The flight, operated by Zero Gravity Corporation, a Fort Lauderdale, Fla.-based space tourism and entertainment company, will take off and return to a landing strip at the Kennedy Space Center.

“As someone who has studied gravity and black holes all of my life, I am excited to experience firsthand weightlessness and a zero-gravity environment,” Mr. Hawking said.

The modified Boeing 727 generally soars to 32,000 feet at a sharp angle and then plunges 8,000 feet so passengers can experience 25-second snippets of zero gravity during the descent. As the plane climbs, passengers experience 25 seconds of being pushed down hard, as they feel 1.8 times the normal pull of the Earth.

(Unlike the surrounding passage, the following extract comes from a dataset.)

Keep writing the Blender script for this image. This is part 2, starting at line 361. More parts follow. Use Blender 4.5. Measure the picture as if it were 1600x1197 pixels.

Zero Gravity Chief Executive Officer Peter Diamandis said assistants will be onboard to help Mr. Hawking.

“The key thing here is that weightless and personal spaceflight is something available to everyone, even someone like Professor Hawking,” Mr. Diamandis told the Associated Press. “This is something that almost everyone can now experience.”

Zero Gravity will pick up the bill, which normally is $3,750. The company also plans to have two seats on the flight auctioned off by two charities.

The company began offering the flights in 2004.

Last year, Mr. Hawking publicly spoke of his desire to go into space and made an appeal to Richard Branson, whose company, Virgin Galactic, is building a suborbital spaceship that could be flying passengers as early as 2009.

Mr. Branson will pay for Mr. Hawking’s ticket into space — a flight that would normally cost $200,000.